Zuckman declined to answer whether Starbucks’ reported efforts to suppress the unionization of its employees was the reason for the split with what she called a “longtime client.” She later added that the firm did not work on labor issues for Starbucks.

A Starbucks spokesperson, Jaime Riley, said SKDK was not the one to decide to end the “longstanding relationship.”

Last week, Biden, Harris and Labor Secretary Marty Walsh had a White House meeting with union organizers, including Laura Garza, a representative of Starbucks Workers United. There, Biden thanked the attendees for their leadership, according to a readout of the meeting released by the White House.

In a letter to presidential counselor Steve Ricchetti the same day, Starbucks senior vice president AJ Jones II said the company was “deeply concerned” that Workers United was invited to the meeting, while official Starbucks representatives were not. He pointed to the company’s employee benefits and compensation, adding that Starbucks has “a drastically more positive vision” for its employees and company.

“I am requesting the opportunity to meet with you and bring a diverse, representative group of Starbucks partners from across the country to the White House so that they can share points of view and experiences that are vastly different from those presented by Workers United,” Jones wrote.

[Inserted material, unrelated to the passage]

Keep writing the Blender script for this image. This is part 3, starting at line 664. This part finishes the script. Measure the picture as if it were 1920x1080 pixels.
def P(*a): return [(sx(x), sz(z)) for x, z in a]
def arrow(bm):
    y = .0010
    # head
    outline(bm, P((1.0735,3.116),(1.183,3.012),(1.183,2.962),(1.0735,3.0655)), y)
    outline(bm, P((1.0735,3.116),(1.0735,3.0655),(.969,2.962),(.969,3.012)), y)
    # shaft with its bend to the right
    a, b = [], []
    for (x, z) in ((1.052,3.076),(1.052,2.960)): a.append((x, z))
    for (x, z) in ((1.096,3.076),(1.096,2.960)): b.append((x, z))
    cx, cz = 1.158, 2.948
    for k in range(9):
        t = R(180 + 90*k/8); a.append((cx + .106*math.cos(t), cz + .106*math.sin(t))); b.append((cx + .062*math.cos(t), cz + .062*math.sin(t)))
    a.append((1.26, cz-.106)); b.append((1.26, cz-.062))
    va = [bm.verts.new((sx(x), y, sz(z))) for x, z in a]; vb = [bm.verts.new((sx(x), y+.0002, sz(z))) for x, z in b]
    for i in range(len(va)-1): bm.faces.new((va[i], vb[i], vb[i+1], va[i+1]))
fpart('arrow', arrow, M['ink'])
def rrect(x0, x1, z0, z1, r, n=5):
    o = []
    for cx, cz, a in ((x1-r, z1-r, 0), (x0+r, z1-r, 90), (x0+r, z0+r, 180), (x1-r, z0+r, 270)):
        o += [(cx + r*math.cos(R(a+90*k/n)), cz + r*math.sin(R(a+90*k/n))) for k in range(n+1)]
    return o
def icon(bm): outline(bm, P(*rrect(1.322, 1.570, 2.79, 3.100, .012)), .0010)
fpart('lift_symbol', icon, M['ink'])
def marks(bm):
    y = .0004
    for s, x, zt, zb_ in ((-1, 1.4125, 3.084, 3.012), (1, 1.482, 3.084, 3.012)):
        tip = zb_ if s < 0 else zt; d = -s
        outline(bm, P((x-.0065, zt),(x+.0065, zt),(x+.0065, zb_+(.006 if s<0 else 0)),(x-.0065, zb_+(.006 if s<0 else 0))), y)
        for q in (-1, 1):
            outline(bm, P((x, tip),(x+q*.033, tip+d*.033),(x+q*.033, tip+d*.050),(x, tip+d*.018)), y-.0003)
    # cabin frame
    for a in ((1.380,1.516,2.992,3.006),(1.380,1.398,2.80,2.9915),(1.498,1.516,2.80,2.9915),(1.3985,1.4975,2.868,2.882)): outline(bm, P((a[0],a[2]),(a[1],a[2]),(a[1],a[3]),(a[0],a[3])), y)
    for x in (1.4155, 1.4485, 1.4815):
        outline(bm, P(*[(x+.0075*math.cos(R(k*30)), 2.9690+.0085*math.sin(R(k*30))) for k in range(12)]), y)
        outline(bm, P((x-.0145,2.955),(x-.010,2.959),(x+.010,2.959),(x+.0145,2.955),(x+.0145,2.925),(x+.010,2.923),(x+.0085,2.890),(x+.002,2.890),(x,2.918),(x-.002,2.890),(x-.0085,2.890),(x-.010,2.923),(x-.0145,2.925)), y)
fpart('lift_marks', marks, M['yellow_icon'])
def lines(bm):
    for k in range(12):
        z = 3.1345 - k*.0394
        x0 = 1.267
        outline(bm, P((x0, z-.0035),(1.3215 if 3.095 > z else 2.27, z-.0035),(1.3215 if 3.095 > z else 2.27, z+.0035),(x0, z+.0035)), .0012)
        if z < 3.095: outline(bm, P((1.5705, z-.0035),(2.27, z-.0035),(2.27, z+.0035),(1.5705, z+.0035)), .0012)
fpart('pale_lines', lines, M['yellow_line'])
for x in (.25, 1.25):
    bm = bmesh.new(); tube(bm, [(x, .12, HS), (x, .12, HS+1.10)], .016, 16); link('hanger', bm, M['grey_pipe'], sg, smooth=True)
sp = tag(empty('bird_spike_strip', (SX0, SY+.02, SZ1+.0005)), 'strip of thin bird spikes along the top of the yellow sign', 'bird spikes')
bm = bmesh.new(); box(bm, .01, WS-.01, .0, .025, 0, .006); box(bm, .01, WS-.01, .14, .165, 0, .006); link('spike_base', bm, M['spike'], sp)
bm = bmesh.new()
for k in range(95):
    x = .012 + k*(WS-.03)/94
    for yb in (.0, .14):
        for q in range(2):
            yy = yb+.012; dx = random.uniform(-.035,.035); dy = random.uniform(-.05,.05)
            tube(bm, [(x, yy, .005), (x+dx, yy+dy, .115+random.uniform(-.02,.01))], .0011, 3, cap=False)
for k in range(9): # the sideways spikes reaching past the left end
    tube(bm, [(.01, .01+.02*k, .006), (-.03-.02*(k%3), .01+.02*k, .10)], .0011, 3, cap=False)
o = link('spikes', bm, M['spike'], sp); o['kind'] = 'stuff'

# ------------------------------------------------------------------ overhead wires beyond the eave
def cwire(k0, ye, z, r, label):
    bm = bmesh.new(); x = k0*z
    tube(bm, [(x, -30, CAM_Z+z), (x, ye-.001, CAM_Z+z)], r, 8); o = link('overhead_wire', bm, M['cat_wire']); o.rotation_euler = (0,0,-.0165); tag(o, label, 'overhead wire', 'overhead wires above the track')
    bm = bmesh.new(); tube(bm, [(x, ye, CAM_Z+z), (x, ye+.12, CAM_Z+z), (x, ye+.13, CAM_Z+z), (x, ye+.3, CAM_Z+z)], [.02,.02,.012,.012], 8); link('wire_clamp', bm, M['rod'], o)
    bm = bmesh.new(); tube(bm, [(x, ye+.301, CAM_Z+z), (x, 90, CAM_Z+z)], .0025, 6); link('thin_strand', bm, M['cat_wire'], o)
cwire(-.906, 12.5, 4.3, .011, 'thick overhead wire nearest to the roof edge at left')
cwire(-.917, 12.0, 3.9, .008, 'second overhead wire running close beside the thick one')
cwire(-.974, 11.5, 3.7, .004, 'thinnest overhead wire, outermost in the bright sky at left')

Asked about SKDK’s work with Starbucks, Starbucks Workers United’s organizing committee leader, Michelle Eisen, said in a statement that, “as more of Starbucks' anti-union behavior comes to light, I'm glad to see that more people are beginning to hold Starbucks accountable for their actions.”

The White House’s relationship with SKDK has been the subject of criticism in the past. Dunn earlier entered the administration at a salary just below the threshold that would require her to disclose clients. And unlike registered federal lobbyists, who must share some information publicly, the firm’s roster of clients is largely obscure.

Jeff Hauser, the founder of the watchdog group the Revolving Door Project, considers there to be “an inherent conflict of interest, to be seeking counsel from people who are seeking to divert the administration from fulfilling its mandate.”

"We don’t know how many other corporate clients SKDK has, who should be the subject of enforcement scrutiny and whether or not the Biden administration will pursue all those enforcement opportunities as far as the law permits,” Hauser said.

In a statement, a White House official emphasized Biden’s commitment to union rights, pointing to the recent meeting with union leaders, and the administration’s ethics policies.

“The president believes that every worker should have the choice to join a union, and has fought for that right over his whole career while opposing union busting,” said White House spokesperson Andrew Bates. “And experts have praised this administration for having the strongest ethics policies of any in American history.”

SKDK’s relationship with Starbucks is not the only case in which a Democratic-aligned consulting firm has worked with a client amid that client’s alleged anti-union activity. Global Strategy Group, which was a polling partner of the pro-Biden super PAC Priorities USA, last week ended its relationship with Amazon. Unlike SKDK, GSG actually did work assisting Amazon in fending off unionization efforts at a Staten Island warehouse, for which it apologized.

SKDK has also done work with Amazon, having helped the online retail giant with efforts to create a New York City headquarters, which the company ultimately abandoned. According to a person familiar with the arrangement, Amazon was still a client of SKDK as of 2021. Zuckman declined to comment when asked about SKDK’s work with Amazon.